That was Hawaii, after all. This, right now, is east-central
Illinois, in January, in one of the worst winters this part of the world has
seen in decades. The temperatures look like wind chills, the wind chills are
unspeakable, and the wind itself rips away body heat and rooftop shingles and
carries it all into the southern hemisphere. But that’s not the worst of it, at
least from a runner’s standpoint. The worst of this winter is the fact that
much of the snow we’ve had—and we’ve had a fair amount—is still here, only in a non-fun form. You can run in the cold. No,
really, you so totally can. You can run in the wind, though you’ll only enjoy
it half of the time. You cannot run over ice. You can slide on it if you’re
sure-footed or you can penguin-waddle over it if not. Or you stand before a
patch of it on the sidewalk, shaking your fist and cursing—and not doing any
running.
My ambitious running year has gotten off to a terrible
start. The first 50k became a 25k, and a really bad one at that. After nearly
two weeks as a phlegm factory, I’m almost back to normal, but the trails and
roads are not. Yeah, I know, suck it up and get out there. You have to
understand something, though: I have never needed prodding to get out and run. I love
running. I do not, however, love slipping on ice and smashing into pavement or
frozen ground. Crazy as it sounds, I like my teeth right where they are.
In winter, even when it’s sunny, the light is thin, silvery
and chilled. It’s easy to feel depressed in winter. Of course it’s easy for me
to feel depressed damn near any time of the year, but it’s especially hard to
avoid the down-and-outs when the light is so thin and fleeting. Whenever I step
outside these days I have to remind myself, repeatedly and forcefully, that things
are going well and I don’t have any reason to feel like I’m sinking into
a hole—other than the fact that all outdoors is grim and dreary.

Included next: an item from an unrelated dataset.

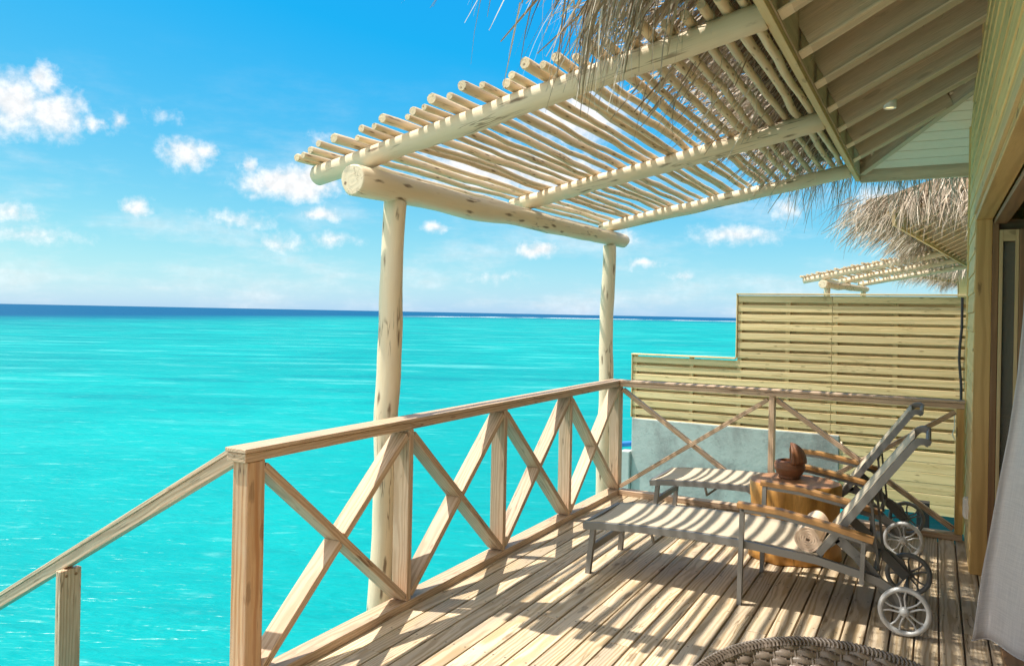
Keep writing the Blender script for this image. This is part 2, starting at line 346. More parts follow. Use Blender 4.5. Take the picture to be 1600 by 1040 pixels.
# ------------------------------------------------------------------ mesh helpers
def rv(s=1.0): return random.uniform(-s, s)
class MB:
    def __init__(s): s.v = []; s.f = []; s.wc = []; s.r = []; s.sm = []
    def add(s, verts, faces, wc, rnd, smooth=False):
        o = len(s.v); s.v += [tuple(p) for p in verts]; s.wc += [tuple(p) for p in wc]; s.r += [rnd]*len(verts)
        for f in faces: s.f.append(tuple(o+i for i in f)); s.sm.append(smooth)
    def board(s, a, b, wid, thk, side=(0, 0, 1), rnd=None, pith=None):
        """box from a to b; wid along 'side' (made perpendicular), thk along the third axis"""
        a, b = Vector(a), Vector(b); L = (b-a).length; x = (b-a).normalized()
        y = Vector(side); y = (y-x*y.dot(x)).normalized(); z = x.cross(y)
        rnd = random.random() if rnd is None else rnd
        po = (random.uniform(-.5, .5)*40, rv(.06) if pith is None else pith[0], random.uniform(.03, .09)*random.choice((1, -1)) if pith is None else pith[1])
        t1, t2 = rv(.02), rv(.02)
        vs, ws = [], []
        for i in (0, L):
            for j in (-wid/2, wid/2):
                for k in (-thk/2, thk/2):
                    vs.append(a+x*i+y*j+z*k); ws.append((i+po[0], j+po[1]+i*t1, k+po[2]+i*t2))
        s.add(vs, [(0, 1, 3, 2), (4, 6, 7, 5), (0, 4, 5, 1), (2, 3, 7, 6), (0, 2, 6, 4), (1, 5, 7, 3)], ws, rnd)
    def tube(s, pts, rad, n=10, caps=True, smooth=True, rnd=None, sq=None, wob=0.0):
        """sweep along pts; rad a number or list; sq=(w,h) gives a rectangular section"""
        pts = [Vector(p) for p in pts]; rnd = random.random() if rnd is None else rnd
        if not isinstance(rad, (list, tuple)): rad = [rad]*len(pts)
        t0 = (pts[1]-pts[0]).normalized()
        up_ = Vector((0, 0, 1)) if abs(t0.z) < .9 else Vector((0, 1, 0))
        y = (up_-t0*up_.dot(t0)).normalized()
        vs, ws = [], []; d_ = 0.0; po = random.uniform(-20, 20); ph = random.uniform(0, 50)
        if sq: n = 4
        for i, p in enumerate(pts):
            if i == 0: t_ = t0
            elif i == len(pts)-1: t_ = (pts[i]-pts[i-1]).normalized()
            else: t_ = ((pts[i+1]-p).normalized()+(p-pts[i-1]).normalized()).normalized()
            if i: d_ += (p-pts[i-1]).length
            y = (y-t_*y.dot(t_)).normalized(); z = t_.cross(y)
            for k in range(n):
                if sq:
                    cy, cz = ((-1, -1), (1, -1), (1, 1), (-1, 1))[k]; q = y*cy*sq[1]/2+z*cz*sq[0]/2; w_ = (cy*sq[1]/2, cz*sq[0]/2)
                else:
                    a_ = 2*math.pi*k/n; r_ = rad[i]
                    if wob: r_ *= 1+wob*mnoise.noise((math.cos(a_)*1.3+ph, math.sin(a_)*1.3, d_*3.0+ph))
                    q = y*math.cos(a_)*r_+z*math.sin(a_)*r_; w_ = (math.cos(a_)*r_, math.sin(a_)*r_)
                vs.append(p+q); ws.append((d_+po, w_[0]+.004, w_[1]+.003))
        fs = []
        for i in range(len(pts)-1):
            for k in range(n):
                k2 = (k+1) % n; fs.append((i*n+k, i*n+k2, (i+1)*n+k2, (i+1)*n+k))
        s.add(vs, fs, ws, rnd, smooth and not sq)
        if caps:
            for i in (0, len(pts)-1):
                ring = vs[i*n:(i+1)*n]; rw = ws[i*n:(i+1)*n]
                s.add(ring, [tuple(range(n))[::-1] if i == 0 else tuple(range(n))], rw, rnd)
    def grid(s, P, rnd=.5, smooth=True, wcf=None):
        nu, nv = len(P), len(P[0]); vs = [p for row in P for p in row]
        ws = [wcf(i, j) if wcf else tuple(P[i][j]) for i in range(nu) for j in range(nv)]
        fs = [(i*nv+j, (i+1)*nv+j, (i+1)*nv+j+1, i*nv+j+1) for i in range(nu-1) for j in range(nv-1)]
        s.add(vs, fs, ws, rnd, smooth)
    def lathe(s, prof, c, n=32, rnd=.5, axis='z', wob=None):
        vs, ws = [], []
        for (r_, h_) in prof:
            for k in range(n):
                a_ = 2*math.pi*k/n; rr = r_*(wob(a_, h_) if wob else 1)
                p = (math.cos(a_)*rr, math.sin(a_)*rr, h_)
                if axis == 'y': p = (p[0], p[2], p[1])
                vs.append(Vector(c)+Vector(p)); ws.append((h_, math.cos(a_)*rr, math.sin(a_)*rr))
        fs = [(i*n+k, i*n+(k+1) % n, (i+1)*n+(k+1) % n, (i+1)*n+k) for i in range(len(prof)-1) for k in range(n)]
        if axis == 'y': fs = [f[::-1] for f in fs]
        s.add(vs, fs, ws, rnd, True)
    def strand(s, p, d_, droop, L, wd, n=4, rnd=None, curl=0.0):
        """a narrow bent leaf ribbon"""
        rnd = random.random() if rnd is None else rnd
        p = Vector(p); d_ = Vector(d_).normalized(); sd_ = Vector((rv(), rv(), rv())); sd_ = (sd_-d_*sd_.dot(d_)).normalized()
        vs = []; cv = Vector((rv(curl), rv(curl), rv(curl)))
        for i in range(n+1):
            f = i/n; w_ = wd*(1-.75*f*f)*.5
            vs += [p-sd_*w_, p+sd_*w_]
            d_ = (d_+(Vector((0, 0, -droop))+cv)/n).normalized(); p = p+d_*(L/n)
        s.add(vs, [(2*i, 2*i+1, 2*i+3, 2*i+2) for i in range(n)], [(0, 0, 0)]*len(vs), rnd, False)
    def build(s, name, mat, parent=None, bevel=0.0, loc=None):
        me = bpy.data.meshes.new(name); me.from_pydata(s.v, [], s.f)
        a = me.attributes.new('wc', 'FLOAT_VECTOR', 'POINT'); a.data.foreach_set('vector', [c for p in s.wc for c in p])
        a = me.attributes.new('rnd', 'FLOAT', 'POINT'); a.data.foreach_set('value', s.r)
        me.polygons.foreach_set('use_smooth', s.sm)
        me.materials.append(mat if not isinstance(mat, str) else M[mat])
        me.update()
        o = bpy.data.objects.new(name, me); COL.objects.link(o)
        if loc is not None: o.location = loc
        if parent: o.parent = parent
        if bevel:
            bv = o.modifiers.new('bevel', 'BEVEL'); bv.width = bevel; bv.segments = 2; bv.limit_method = 'ANGLE'; bv.angle_limit = R(40)
        return o

def tag(o, label=None, cat=None, group=None, kind=None):
    if label: o['label'] = label
    if cat: o['category'] = cat
    if group: o['group'] = group
    if kind: o['kind'] = kind
    return o
def thing(name, label, cat, loc=(0, 0, 0), group=None):
    o = bpy.data.objects.new(name, None); COL.objects.link(o); o.location = loc; o.empty_display_size = .1
    return tag(o, label, cat, group)
def copy_tree(o, parent=None, skip=()):
    c = o.copy(); COL.objects.link(c); c.parent = parent
    for ch in list(o.children):
        if ch.name.split('.')[0] not in skip: copy_tree(ch, c, skip)
    return c

# ------------------------------------------------------------------ sea
SEA = -1.75
b = MB(); S_ = 60000
b.add([(-S_, -S_, SEA), (S_, -S_, SEA), (S_, S_, SEA), (-S_, S_, SEA)], [(0, 1, 2, 3)], [(0, 0, 0)]*4, .5)
tag(b.build('sea', 'sea'), kind='structure')

# ------------------------------------------------------------------ deck
b = MB(); pitch = .107; x = 2.447-pitch*25
while x < 3.4:
    y = 0.0-.001; x0, x1 = max(x+.004, -.1), x+pitch-.004
    if x1 > -.08:
        while y > -9:
            L = random.choice((2.4, 3.0, 3.6, 4.2))*random.uniform(.8, 1.0); y2 = max(y-L, -9)
            b.board(((x0+x1)/2, y2+.0015, -.015+rv(.001)), ((x0+x1)/2, y-.0015, -.015+rv(.001)), x1-x0, .03, (1, 0, 0)); y = y2
    x += pitch
tag(b.build('deck', 'deck', bevel=.004), kind='structure')
b = MB()
b.board((-.075, -9, -.13), (-.075, .0, -.13), .19, .05, (0, 0, 1)); b.board((-.05, -.03, -.13), (3.4, -.03, -.13), .19, .05, (0, 0, 1))
for yy in [-.6-.55*i for i in range(16)]: b.board((-.05, yy, -.14), (3.4, yy, -.14), .15, .05, (0, 0, 1))
for k in range(59): b.board((-.045, -.06-.151*k-.075, -.047), (3.4, -.06-.151*k-.075, -.047), .149, .022, (0, 1, 0))  # unseen close boards added under the deck to keep its gaps dark
for xx in (.15, 2.4):
    for yy in (-.35, -3.2, -6.2): b.tube([(xx, yy, -.04), (xx, yy, -4)], .11, 12)
tag(b.build('deck_substructure', 'rail'), kind='structure')

# ------------------------------------------------------------------ railings
def brace(name, a, c, fixed, axis, parent, o=0.0):
    mb = MB(); a3 = (fixed+o, a[0], a[1]) if axis == 'y' else (a[0], fixed+o, a[1]); c3 = (fixed+o, c[0], c[1]) if axis == 'y' else (c[0], fixed+o, c[1])
    side = (1, 0, 0) if axis == 'y' else (0, 1, 0)
    mb.board(a3, c3, .094, .036, side); return mb.build(name, 'rail', parent, .003)

RZ = 1.0
lr = thing('wooden_railing', 'long weathered wooden railing with four crossed bays along the open sea side of the deck', 'railing', (-.05, -2.1, 0))
lr_o = Vector((-.05, -2.1, 0))
def L_(p): return Vector(p)-lr_o
mb = MB(); mb.board(L_((-.055, -4.235, RZ-.038)), L_((-.055, .055, RZ-.038)), .106, .036, (1, 0, 0)); mb.build('top_rail', 'rail', lr, .003)
mb = MB(); mb.board(L_((-.055, -4.24, RZ-.009)), L_((-.055, .056, RZ-.009)), .118, .018, (1, 0, 0)); mb.build('rail_cap', 'rail', lr, .004)
mb = MB(); mb.board(L_((-.05, -4.1, .0225)), L_((-.05, 0, .0225)), .1, .043, (1, 0, 0)); mb.build('bottom_rail', 'rail', lr, .003)
mb = MB(); mb.board(L_((-.047, -4.172, -.2)), L_((-.047, -4.172, RZ-.057)), .092, .086, (0, 1, 0), rnd=.4); mb.build('post', 'rail_warm', lr, .004)
PY = [-3.112, -2.085, -1.06]
for yy in PY:
    mb = MB(); mb.board(L_((-.05, yy, .046)), L_((-.05, yy, RZ-.057)), .098, .038, (1, 0, 0)); mb.build('post', 'rail', lr, .003)
mb = MB(); mb.board(L_((-.047, -.0, .046)), L_((-.047, -.0, RZ-.057)), .092, .088, (0, 1, 0)); mb.build('post', 'rail', lr, .004)
ends = [-4.129]+PY+[-.044]
for i in range(4):
    y0 = ends[i]+(.02 if i else 0); y1 = ends[i+1]-(.02 if i < 3 else 0)
    za, zb = .07, RZ-.085
    mb = MB(); mb.board(L_((-.05, y0+.005, zb)), L_((-.05, y1-.01, za)), .096, .036, (1, 0, 0)); mb.build('brace', 'rail', lr, .003)
    # rising brace, in two lengths butted on the falling one
    A = Vector((-.05, y0+.005, za)); B = Vector((-.05, y1-.01, zb)); mid = (A+B)/2; dd = (B-A).normalized()*.021
    mb = MB(); r_ = random.random(); mb.board(L_(A), L_(mid-dd), .094, .036, (1, 0, 0), rnd=r_); mb.board(L_(mid+dd), L_(B), .094, .036, (1, 0, 0), rnd=r_); mb.build('brace', 'rail', lr, .003)

br = thing('wooden_railing', 'short wooden railing at the far end of the deck in front of the slatted fence', 'railing', (1.3, -.0, 0)); bo = Vector((1.3, 0, 0))
def B_(p): return Vector(p)-bo
mb = MB(); mb.board(B_((.0015, .0, RZ-.039)), B_((2.60, .0, RZ-.039)), .1, .036, (0, 1, 0)); mb.build('top_rail', 'rail', br, .003)
mb = MB(); mb.board(B_((.006, .0, RZ-.010)), B_((2.605, .0, RZ-.010)), .112, .018, (0, 1, 0)); mb.build('rail_cap', 'rail', br, .004)
mb = MB(); mb.board(B_((.002, .0, .0225)), B_((2.6, .0, .0225)), .095, .043, (0, 1, 0)); mb.build('bottom_rail', 'rail', br, .003)
mb = MB(); mb.board(B_((1.275, 0, .046)), B_((1.275, 0, RZ-.058)), .042, .09, (1, 0, 0)); mb.build('post', 'rail', br, .003)
mb = MB(); mb.board(B_((2.575, 0, .046)), B_((2.575, 0, RZ-.058)), .05, .09, (1, 0, 0)); mb.build('post', 'frame', br, .003)
for (x0, x1) in ((.002, 1.25), (1.298, 2.548)):
    mb = MB(); mb.board(B_((x0+.005, .02, RZ-.085)), B_((x1-.005, .02, .07)), .05, .036, (0, 1, 0)); mb.build('brace', 'rail', br, .003)
    mb = MB(); mb.board(B_((x0+.005, -.02, .07)), B_((x1-.005, -.02, RZ-.085)), .036, .034, (0, 1, 0)); mb.build('brace', 'rail', br, .003)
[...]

It’s the
beginning of the calendar year, and beginnings should mean confidence and
strength, great strides forward into the future. Instead winter brings the urge
to curl up under a pile of warm, fresh-from-the-drier laundry and stay there, preferably with a similarly hibernatory-minded friend, until June.
But there is more light every day. And still we go out to run. Afterward we sit together inside and laugh about it, and no matter
how awful it was out there we are so glad we did it, glad for the company of
like-minded lunatics who fight the awfulness of winter by reveling in it. You
can see your breath in winter, even in Hawaii, which means you can see—vividly—that you’re alive.